## Given instruction
The lines beneath this instruction, from the first through the one containing "lab, 'round_bush', 'bush', gO, 0.0)", must be transcribed exactly; no other line belongs in the output.

## Stored data
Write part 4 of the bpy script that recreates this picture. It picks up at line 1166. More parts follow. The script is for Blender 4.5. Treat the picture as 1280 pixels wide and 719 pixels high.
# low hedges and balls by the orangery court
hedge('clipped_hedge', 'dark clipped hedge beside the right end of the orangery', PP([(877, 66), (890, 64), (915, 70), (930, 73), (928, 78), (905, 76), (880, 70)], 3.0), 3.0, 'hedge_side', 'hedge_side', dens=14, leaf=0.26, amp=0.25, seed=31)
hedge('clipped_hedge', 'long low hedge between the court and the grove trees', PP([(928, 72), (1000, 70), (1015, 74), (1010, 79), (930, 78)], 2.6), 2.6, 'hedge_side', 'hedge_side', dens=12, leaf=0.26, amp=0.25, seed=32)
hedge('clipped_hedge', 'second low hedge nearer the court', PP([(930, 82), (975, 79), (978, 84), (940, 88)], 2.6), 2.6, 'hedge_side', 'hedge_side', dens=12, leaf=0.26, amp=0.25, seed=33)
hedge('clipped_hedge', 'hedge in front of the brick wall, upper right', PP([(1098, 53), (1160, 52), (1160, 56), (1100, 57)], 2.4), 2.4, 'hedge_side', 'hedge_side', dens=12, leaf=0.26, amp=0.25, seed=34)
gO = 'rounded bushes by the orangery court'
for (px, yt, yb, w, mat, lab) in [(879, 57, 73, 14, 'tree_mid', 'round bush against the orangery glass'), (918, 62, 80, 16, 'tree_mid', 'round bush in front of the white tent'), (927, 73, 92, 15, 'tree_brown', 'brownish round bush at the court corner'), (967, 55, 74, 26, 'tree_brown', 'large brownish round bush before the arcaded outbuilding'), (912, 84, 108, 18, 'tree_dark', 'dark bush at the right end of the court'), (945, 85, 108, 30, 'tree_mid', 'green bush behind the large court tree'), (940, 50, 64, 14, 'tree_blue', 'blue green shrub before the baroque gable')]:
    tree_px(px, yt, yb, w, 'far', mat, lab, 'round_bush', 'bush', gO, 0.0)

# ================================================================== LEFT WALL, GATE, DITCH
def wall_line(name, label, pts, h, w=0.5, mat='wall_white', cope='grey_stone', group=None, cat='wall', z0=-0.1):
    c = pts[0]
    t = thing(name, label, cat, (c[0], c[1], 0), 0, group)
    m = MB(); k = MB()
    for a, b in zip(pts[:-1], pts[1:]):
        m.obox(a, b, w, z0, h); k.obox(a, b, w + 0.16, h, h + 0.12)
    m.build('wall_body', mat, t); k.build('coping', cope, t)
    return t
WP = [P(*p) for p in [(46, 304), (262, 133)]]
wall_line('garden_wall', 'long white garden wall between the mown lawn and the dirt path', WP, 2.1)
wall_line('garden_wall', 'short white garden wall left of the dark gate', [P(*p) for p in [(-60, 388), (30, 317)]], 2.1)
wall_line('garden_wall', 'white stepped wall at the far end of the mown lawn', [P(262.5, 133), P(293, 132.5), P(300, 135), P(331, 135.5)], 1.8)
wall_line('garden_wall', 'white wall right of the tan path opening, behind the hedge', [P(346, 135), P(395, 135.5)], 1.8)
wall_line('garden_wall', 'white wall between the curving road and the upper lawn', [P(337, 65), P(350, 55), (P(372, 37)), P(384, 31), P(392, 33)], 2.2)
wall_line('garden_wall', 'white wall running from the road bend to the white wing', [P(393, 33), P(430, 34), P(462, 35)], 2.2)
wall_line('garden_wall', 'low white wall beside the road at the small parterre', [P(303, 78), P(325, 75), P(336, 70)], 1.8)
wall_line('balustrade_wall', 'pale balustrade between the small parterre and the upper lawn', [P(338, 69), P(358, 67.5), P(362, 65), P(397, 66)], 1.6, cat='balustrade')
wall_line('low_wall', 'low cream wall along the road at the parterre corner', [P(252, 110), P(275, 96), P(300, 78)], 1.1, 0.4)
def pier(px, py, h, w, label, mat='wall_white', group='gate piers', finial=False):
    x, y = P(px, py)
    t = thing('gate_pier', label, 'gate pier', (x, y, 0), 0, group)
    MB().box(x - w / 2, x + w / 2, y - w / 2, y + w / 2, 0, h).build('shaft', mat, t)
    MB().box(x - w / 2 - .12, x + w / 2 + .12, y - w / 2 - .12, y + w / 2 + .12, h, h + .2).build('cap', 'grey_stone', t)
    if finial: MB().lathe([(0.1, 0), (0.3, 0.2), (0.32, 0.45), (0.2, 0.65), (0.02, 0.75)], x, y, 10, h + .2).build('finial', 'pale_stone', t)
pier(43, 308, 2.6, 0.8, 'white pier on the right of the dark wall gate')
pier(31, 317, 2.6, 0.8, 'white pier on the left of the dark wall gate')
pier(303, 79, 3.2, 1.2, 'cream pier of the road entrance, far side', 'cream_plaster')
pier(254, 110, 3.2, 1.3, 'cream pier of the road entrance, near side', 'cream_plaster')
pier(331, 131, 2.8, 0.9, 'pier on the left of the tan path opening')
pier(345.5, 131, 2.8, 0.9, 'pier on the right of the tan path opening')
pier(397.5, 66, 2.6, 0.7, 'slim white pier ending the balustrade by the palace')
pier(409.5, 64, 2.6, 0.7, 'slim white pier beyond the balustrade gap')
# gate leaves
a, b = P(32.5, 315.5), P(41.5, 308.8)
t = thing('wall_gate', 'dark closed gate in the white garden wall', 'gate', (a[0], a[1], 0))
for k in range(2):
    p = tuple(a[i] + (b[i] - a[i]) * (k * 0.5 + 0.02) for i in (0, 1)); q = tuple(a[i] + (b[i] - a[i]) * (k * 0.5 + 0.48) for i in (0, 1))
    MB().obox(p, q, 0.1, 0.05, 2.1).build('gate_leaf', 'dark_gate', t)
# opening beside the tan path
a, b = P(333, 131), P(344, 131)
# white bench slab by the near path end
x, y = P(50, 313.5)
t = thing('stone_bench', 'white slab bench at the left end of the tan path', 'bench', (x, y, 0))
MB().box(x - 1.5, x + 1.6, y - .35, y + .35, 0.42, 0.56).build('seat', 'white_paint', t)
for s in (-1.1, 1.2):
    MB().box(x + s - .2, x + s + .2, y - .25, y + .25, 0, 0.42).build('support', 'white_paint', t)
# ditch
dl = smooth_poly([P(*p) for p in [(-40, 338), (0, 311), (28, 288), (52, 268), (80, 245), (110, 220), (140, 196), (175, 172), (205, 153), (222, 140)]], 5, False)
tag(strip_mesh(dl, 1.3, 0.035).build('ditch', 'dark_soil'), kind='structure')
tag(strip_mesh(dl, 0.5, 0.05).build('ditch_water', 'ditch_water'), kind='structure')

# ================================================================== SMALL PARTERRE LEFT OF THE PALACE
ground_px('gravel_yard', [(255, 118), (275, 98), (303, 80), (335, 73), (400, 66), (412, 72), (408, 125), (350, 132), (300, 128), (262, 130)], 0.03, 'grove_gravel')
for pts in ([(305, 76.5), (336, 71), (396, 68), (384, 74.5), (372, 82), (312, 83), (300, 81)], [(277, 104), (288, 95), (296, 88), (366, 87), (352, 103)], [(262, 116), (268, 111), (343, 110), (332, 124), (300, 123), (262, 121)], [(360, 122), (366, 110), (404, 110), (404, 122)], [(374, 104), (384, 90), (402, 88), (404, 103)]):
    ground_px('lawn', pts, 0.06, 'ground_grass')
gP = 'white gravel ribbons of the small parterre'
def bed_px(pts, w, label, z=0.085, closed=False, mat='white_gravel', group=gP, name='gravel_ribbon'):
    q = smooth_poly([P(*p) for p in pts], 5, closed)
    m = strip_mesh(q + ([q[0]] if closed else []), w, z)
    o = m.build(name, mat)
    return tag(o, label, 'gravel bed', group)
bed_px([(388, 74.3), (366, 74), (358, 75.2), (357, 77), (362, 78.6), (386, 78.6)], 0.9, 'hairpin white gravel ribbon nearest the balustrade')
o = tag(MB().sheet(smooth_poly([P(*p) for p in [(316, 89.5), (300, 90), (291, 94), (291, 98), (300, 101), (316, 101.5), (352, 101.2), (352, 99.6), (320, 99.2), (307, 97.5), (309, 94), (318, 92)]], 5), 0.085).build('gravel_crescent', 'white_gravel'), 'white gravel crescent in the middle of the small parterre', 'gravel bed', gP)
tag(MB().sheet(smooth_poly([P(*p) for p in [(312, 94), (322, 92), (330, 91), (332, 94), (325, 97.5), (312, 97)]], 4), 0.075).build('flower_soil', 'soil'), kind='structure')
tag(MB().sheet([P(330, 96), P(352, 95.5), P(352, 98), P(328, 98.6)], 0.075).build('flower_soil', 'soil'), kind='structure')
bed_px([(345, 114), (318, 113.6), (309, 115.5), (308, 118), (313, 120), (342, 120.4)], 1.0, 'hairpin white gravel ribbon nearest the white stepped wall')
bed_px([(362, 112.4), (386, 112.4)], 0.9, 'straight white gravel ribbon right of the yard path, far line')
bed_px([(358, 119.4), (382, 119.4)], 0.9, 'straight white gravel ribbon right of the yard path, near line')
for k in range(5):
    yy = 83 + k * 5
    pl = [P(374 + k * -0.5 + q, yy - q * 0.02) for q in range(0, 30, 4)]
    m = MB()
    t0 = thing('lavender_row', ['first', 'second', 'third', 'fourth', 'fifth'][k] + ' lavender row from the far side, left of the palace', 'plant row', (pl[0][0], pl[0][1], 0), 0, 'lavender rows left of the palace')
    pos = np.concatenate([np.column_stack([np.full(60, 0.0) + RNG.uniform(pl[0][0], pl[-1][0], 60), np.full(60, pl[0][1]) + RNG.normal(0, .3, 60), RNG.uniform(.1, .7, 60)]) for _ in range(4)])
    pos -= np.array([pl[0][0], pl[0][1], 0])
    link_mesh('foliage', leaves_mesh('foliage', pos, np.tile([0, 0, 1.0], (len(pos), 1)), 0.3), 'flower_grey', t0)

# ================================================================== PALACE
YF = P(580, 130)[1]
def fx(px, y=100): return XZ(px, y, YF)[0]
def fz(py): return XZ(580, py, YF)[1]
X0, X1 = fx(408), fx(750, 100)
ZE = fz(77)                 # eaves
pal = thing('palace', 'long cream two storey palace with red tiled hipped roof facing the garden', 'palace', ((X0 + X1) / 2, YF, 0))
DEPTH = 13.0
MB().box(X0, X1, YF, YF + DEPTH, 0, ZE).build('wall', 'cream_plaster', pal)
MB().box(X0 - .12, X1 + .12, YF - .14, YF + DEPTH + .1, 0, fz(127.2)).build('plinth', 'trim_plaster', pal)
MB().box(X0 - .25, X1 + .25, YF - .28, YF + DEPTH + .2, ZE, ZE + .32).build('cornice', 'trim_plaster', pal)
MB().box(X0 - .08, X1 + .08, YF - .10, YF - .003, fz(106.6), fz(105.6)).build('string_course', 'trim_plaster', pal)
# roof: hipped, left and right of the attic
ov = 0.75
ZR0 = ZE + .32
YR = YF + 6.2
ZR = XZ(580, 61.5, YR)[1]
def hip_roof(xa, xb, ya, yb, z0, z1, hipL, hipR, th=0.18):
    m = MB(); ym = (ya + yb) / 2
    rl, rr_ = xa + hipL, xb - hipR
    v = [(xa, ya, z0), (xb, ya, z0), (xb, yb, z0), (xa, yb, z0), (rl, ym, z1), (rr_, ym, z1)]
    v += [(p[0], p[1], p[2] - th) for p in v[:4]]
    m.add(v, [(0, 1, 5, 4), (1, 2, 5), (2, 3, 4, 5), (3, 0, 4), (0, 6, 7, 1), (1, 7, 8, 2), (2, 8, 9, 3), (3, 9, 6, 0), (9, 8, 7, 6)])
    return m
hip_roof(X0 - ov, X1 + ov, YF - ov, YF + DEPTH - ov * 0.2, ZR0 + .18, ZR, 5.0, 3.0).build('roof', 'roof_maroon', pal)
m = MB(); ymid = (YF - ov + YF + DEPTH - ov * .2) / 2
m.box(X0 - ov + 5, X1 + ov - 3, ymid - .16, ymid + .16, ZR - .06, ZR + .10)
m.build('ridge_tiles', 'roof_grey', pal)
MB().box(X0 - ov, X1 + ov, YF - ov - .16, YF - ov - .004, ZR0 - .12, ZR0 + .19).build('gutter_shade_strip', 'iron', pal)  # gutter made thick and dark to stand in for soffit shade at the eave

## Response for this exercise
Write part 4 of the bpy script that recreates this picture. It picks up at line 1166. More parts follow. The script is for Blender 4.5. Treat the picture as 1280 pixels wide and 719 pixels high.
# low hedges and balls by the orangery court
hedge('clipped_hedge', 'dark clipped hedge beside the right end of the orangery', PP([(877, 66), (890, 64), (915, 70), (930, 73), (928, 78), (905, 76), (880, 70)], 3.0), 3.0, 'hedge_side', 'hedge_side', dens=14, leaf=0.26, amp=0.25, seed=31)
hedge('clipped_hedge', 'long low hedge between the court and the grove trees', PP([(928, 72), (1000, 70), (1015, 74), (1010, 79), (930, 78)], 2.6), 2.6, 'hedge_side', 'hedge_side', dens=12, leaf=0.26, amp=0.25, seed=32)
hedge('clipped_hedge', 'second low hedge nearer the court', PP([(930, 82), (975, 79), (978, 84), (940, 88)], 2.6), 2.6, 'hedge_side', 'hedge_side', dens=12, leaf=0.26, amp=0.25, seed=33)
hedge('clipped_hedge', 'hedge in front of the brick wall, upper right', PP([(1098, 53), (1160, 52), (1160, 56), (1100, 57)], 2.4), 2.4, 'hedge_side', 'hedge_side', dens=12, leaf=0.26, amp=0.25, seed=34)
gO = 'rounded bushes by the orangery court'
for (px, yt, yb, w, mat, lab) in [(879, 57, 73, 14, 'tree_mid', 'round bush against the orangery glass'), (918, 62, 80, 16, 'tree_mid', 'round bush in front of the white tent'), (927, 73, 92, 15, 'tree_brown', 'brownish round bush at the court corner'), (967, 55, 74, 26, 'tree_brown', 'large brownish round bush before the arcaded outbuilding'), (912, 84, 108, 18, 'tree_dark', 'dark bush at the right end of the court'), (945, 85, 108, 30, 'tree_mid', 'green bush behind the large court tree'), (940, 50, 64, 14, 'tree_blue', 'blue green shrub before the baroque gable')]:
    tree_px(px, yt, yb, w, 'far', mat, lab, 'round_bush', 'bush', gO, 0.0)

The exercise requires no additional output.